I am "native" in both Russian and (American/Canadian) English and can assure you that these sound nothing alike. You are probably thinking of British English where it sounds somewhat similar, but it doesn't work at all for American English.

There are much better examples. Wikipedia has "mOre" as an example, which works fairly well with all varieties of English.

Note: Just noticed this: Ёё⁰ (yaw), it can be misleading as well, even though note 0 clarifies it. I would use yo-yo as an example, it's simple and familiar, and can be written with just ёs (even if it isn't) :)

November 3, 2015



OK, we may change it (though Ё does not sound like yo in "yo-yo").

Can you provide the recording of how you pronounce "law" and "yaw" where you live? I didn't think the vowels sound much different from Ё in any variety of English.


Thanks for pointing this out Ynhockey. I was definitely confused when I read that in the tips and notes too.

Shady_arc, I can see what you're saying for UK English though because the top UK English result for "law" on Forvo sounds similar to the ё: http://forvo.com/word/law/ by "TopQuark (Male from United Kingdom)"

But for how people in the US pronounce "law" the top recording on Forvo gets it right: http://forvo.com/word/law/ by "snowcrocus (Female from United States)"

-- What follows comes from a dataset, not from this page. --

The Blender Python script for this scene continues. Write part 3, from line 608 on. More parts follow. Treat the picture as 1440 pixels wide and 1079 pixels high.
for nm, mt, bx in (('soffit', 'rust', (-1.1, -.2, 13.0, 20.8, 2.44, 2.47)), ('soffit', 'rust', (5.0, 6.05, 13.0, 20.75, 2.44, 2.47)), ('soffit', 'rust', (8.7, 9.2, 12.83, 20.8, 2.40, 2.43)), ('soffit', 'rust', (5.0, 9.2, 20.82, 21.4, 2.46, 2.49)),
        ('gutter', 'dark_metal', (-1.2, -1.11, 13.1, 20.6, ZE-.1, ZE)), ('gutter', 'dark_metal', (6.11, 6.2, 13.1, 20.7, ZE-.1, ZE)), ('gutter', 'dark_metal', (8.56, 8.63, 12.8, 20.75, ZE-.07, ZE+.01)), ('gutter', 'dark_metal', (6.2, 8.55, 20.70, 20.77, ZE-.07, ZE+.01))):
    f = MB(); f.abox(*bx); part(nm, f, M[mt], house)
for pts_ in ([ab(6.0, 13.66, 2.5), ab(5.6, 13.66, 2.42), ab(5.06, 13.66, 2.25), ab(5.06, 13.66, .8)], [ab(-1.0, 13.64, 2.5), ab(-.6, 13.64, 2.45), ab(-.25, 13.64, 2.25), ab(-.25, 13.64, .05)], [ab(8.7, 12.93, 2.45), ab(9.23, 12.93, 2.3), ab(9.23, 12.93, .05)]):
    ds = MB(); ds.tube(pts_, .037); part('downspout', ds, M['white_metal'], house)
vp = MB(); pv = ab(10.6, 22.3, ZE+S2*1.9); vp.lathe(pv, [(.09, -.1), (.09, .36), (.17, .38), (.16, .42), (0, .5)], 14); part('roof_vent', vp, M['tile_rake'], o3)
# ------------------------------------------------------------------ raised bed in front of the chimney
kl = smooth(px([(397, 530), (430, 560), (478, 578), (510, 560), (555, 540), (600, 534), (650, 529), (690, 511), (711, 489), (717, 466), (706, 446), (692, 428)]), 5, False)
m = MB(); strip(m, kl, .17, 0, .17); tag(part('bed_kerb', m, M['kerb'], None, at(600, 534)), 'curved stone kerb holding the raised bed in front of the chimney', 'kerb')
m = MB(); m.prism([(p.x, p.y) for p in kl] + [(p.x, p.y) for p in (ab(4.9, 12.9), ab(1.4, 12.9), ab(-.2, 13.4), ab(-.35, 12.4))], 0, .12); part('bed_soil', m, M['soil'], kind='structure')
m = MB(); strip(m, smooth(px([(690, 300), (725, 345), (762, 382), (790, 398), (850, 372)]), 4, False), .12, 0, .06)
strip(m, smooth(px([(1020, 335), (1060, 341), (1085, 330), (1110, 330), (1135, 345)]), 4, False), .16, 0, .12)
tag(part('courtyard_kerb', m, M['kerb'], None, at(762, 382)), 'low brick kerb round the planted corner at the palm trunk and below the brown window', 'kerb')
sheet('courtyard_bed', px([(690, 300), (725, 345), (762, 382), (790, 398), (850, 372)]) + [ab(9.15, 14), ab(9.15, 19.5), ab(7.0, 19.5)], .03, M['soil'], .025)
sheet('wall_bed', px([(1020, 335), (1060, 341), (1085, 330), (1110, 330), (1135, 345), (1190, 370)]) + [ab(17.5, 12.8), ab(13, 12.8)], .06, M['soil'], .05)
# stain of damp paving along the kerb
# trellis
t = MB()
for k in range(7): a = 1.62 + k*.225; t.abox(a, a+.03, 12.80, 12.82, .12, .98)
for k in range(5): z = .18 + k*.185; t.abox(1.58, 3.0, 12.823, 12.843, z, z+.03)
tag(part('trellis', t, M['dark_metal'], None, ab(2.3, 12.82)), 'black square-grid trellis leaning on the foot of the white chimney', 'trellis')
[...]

The best explanation I've seen (at least for American English) is that ё sounds like "yo" in "your".


Not sure if you're following this topic or not so I'll reply directly to your comment.

While we're on the topic, I took another look (this time more thorough as at first I just wanted to begin the tree!) and saw "Уу (book)" in the tips and notes section. My understanding was that the "у" sound was more like the "oo" in "soon" than the "oo" in "book". The "oo" in "book" is more of an "uh" sound.

For your reference, on forvo it seems JessicaMS has the most natural sounding pronunciation: http://forvo.com/word/book/ and for "soon" both of the top US speakers sound right: http://forvo.com/word/soon/#en


As you indicate, it depends on which English accent you have. I have a U.S. American accent (originally New Jersey), and the "aw" in "law" is not far off from the Russian sound of "о." My wife has an Iowa accent and her "law" would be more like the Russian letter "а" or the "o" in "hot," which I bet is what you mean. No examples for this sound will help everyone. What they are trying to avoid is, probably, having people say the diphthong that American and other English often uses for "long o," which sounds rather like "o-oo" or "o-u."


I keep mistaking o for a so I think it is good comparison! But you are right those sorts of explanations do need to specify which English dialect they work for. My impression is that the sound or is what was meant, law and lore are the same in my British accent. But I might have it wrong which would explain my mistakes.


I now think o sounds more like the a in as. Or cat. Not law, or or.